• Set exercise:
Reproduce the following material exactly, including every line.

• Supplied material:
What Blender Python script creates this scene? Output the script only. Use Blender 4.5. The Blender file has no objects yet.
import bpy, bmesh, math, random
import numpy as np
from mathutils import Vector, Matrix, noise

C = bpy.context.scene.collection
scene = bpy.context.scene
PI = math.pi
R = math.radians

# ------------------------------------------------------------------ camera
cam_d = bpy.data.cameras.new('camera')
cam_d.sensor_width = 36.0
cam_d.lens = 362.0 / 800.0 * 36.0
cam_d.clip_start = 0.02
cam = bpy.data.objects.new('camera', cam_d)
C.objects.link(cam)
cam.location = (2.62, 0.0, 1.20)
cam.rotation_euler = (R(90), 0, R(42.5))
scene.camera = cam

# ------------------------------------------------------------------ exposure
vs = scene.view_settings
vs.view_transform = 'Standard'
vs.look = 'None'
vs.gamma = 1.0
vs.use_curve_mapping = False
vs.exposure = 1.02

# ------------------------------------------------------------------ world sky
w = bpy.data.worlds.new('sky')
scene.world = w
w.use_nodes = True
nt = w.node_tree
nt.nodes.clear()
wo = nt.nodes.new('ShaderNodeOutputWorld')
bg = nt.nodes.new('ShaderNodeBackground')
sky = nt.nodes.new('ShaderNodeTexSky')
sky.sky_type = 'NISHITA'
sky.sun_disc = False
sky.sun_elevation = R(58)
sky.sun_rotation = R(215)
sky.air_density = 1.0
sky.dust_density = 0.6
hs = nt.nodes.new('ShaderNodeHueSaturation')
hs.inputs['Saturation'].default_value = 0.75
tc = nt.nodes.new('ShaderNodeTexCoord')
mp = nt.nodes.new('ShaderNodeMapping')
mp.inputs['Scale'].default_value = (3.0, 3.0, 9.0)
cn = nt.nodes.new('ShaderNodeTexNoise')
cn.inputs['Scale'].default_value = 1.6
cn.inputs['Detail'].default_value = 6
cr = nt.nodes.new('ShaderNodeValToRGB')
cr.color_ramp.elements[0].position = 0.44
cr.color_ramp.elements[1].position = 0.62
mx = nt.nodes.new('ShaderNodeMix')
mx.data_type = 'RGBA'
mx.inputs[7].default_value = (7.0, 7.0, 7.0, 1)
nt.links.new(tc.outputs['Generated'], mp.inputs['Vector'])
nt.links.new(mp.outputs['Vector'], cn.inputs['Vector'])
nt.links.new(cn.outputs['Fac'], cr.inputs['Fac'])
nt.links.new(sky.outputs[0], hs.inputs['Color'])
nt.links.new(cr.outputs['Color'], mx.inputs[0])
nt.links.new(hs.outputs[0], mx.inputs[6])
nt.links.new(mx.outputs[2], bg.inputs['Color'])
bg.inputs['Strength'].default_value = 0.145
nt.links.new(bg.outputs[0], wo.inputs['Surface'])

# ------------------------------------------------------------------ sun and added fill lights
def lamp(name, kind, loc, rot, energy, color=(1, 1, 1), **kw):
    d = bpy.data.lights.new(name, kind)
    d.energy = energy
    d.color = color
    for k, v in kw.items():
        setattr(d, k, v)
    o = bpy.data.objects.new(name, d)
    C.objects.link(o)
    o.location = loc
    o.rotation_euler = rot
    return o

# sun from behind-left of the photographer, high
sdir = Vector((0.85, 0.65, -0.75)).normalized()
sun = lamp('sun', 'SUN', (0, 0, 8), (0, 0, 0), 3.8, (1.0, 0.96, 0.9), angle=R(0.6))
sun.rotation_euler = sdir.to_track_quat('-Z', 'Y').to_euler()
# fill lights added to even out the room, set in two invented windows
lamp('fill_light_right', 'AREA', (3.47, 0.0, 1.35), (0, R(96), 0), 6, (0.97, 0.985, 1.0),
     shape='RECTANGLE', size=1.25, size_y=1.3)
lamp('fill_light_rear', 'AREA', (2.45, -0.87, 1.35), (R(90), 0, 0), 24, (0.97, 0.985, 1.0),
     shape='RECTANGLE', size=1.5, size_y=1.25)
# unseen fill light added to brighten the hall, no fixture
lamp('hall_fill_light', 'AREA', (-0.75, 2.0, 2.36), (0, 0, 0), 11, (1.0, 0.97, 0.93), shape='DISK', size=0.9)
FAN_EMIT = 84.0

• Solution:
What Blender Python script creates this scene? Output the script only. Use Blender 4.5. The Blender file has no objects yet.
import bpy, bmesh, math, random
import numpy as np
from mathutils import Vector, Matrix, noise

C = bpy.context.scene.collection
scene = bpy.context.scene
PI = math.pi
R = math.radians

# ------------------------------------------------------------------ camera
cam_d = bpy.data.cameras.new('camera')
cam_d.sensor_width = 36.0
cam_d.lens = 362.0 / 800.0 * 36.0
cam_d.clip_start = 0.02
cam = bpy.data.objects.new('camera', cam_d)
C.objects.link(cam)
cam.location = (2.62, 0.0, 1.20)
cam.rotation_euler = (R(90), 0, R(42.5))
scene.camera = cam

# ------------------------------------------------------------------ exposure
vs = scene.view_settings
vs.view_transform = 'Standard'
vs.look = 'None'
vs.gamma = 1.0
vs.use_curve_mapping = False
vs.exposure = 1.02

# ------------------------------------------------------------------ world sky
w = bpy.data.worlds.new('sky')
scene.world = w
w.use_nodes = True
nt = w.node_tree
nt.nodes.clear()
wo = nt.nodes.new('ShaderNodeOutputWorld')
bg = nt.nodes.new('ShaderNodeBackground')
sky = nt.nodes.new('ShaderNodeTexSky')
sky.sky_type = 'NISHITA'
sky.sun_disc = False
sky.sun_elevation = R(58)
sky.sun_rotation = R(215)
sky.air_density = 1.0
sky.dust_density = 0.6
hs = nt.nodes.new('ShaderNodeHueSaturation')
hs.inputs['Saturation'].default_value = 0.75
tc = nt.nodes.new('ShaderNodeTexCoord')
mp = nt.nodes.new('ShaderNodeMapping')
mp.inputs['Scale'].default_value = (3.0, 3.0, 9.0)
cn = nt.nodes.new('ShaderNodeTexNoise')
cn.inputs['Scale'].default_value = 1.6
cn.inputs['Detail'].default_value = 6
cr = nt.nodes.new('ShaderNodeValToRGB')
cr.color_ramp.elements[0].position = 0.44
cr.color_ramp.elements[1].position = 0.62
mx = nt.nodes.new('ShaderNodeMix')
mx.data_type = 'RGBA'
mx.inputs[7].default_value = (7.0, 7.0, 7.0, 1)
nt.links.new(tc.outputs['Generated'], mp.inputs['Vector'])
nt.links.new(mp.outputs['Vector'], cn.inputs['Vector'])
nt.links.new(cn.outputs['Fac'], cr.inputs['Fac'])
nt.links.new(sky.outputs[0], hs.inputs['Color'])
nt.links.new(cr.outputs['Color'], mx.inputs[0])
nt.links.new(hs.outputs[0], mx.inputs[6])
nt.links.new(mx.outputs[2], bg.inputs['Color'])
bg.inputs['Strength'].default_value = 0.145
nt.links.new(bg.outputs[0], wo.inputs['Surface'])

# ------------------------------------------------------------------ sun and added fill lights
def lamp(name, kind, loc, rot, energy, color=(1, 1, 1), **kw):
    d = bpy.data.lights.new(name, kind)
    d.energy = energy
    d.color = color
    for k, v in kw.items():
        setattr(d, k, v)
    o = bpy.data.objects.new(name, d)
    C.objects.link(o)
    o.location = loc
    o.rotation_euler = rot
    return o

# sun from behind-left of the photographer, high
sdir = Vector((0.85, 0.65, -0.75)).normalized()
sun = lamp('sun', 'SUN', (0, 0, 8), (0, 0, 0), 3.8, (1.0, 0.96, 0.9), angle=R(0.6))
sun.rotation_euler = sdir.to_track_quat('-Z', 'Y').to_euler()
# fill lights added to even out the room, set in two invented windows
lamp('fill_light_right', 'AREA', (3.47, 0.0, 1.35), (0, R(96), 0), 6, (0.97, 0.985, 1.0),
     shape='RECTANGLE', size=1.25, size_y=1.3)
lamp('fill_light_rear', 'AREA', (2.45, -0.87, 1.35), (R(90), 0, 0), 24, (0.97, 0.985, 1.0),
     shape='RECTANGLE', size=1.5, size_y=1.25)
# unseen fill light added to brighten the hall, no fixture
lamp('hall_fill_light', 'AREA', (-0.75, 2.0, 2.36), (0, 0, 0), 11, (1.0, 0.97, 0.93), shape='DISK', size=0.9)
FAN_EMIT = 84.0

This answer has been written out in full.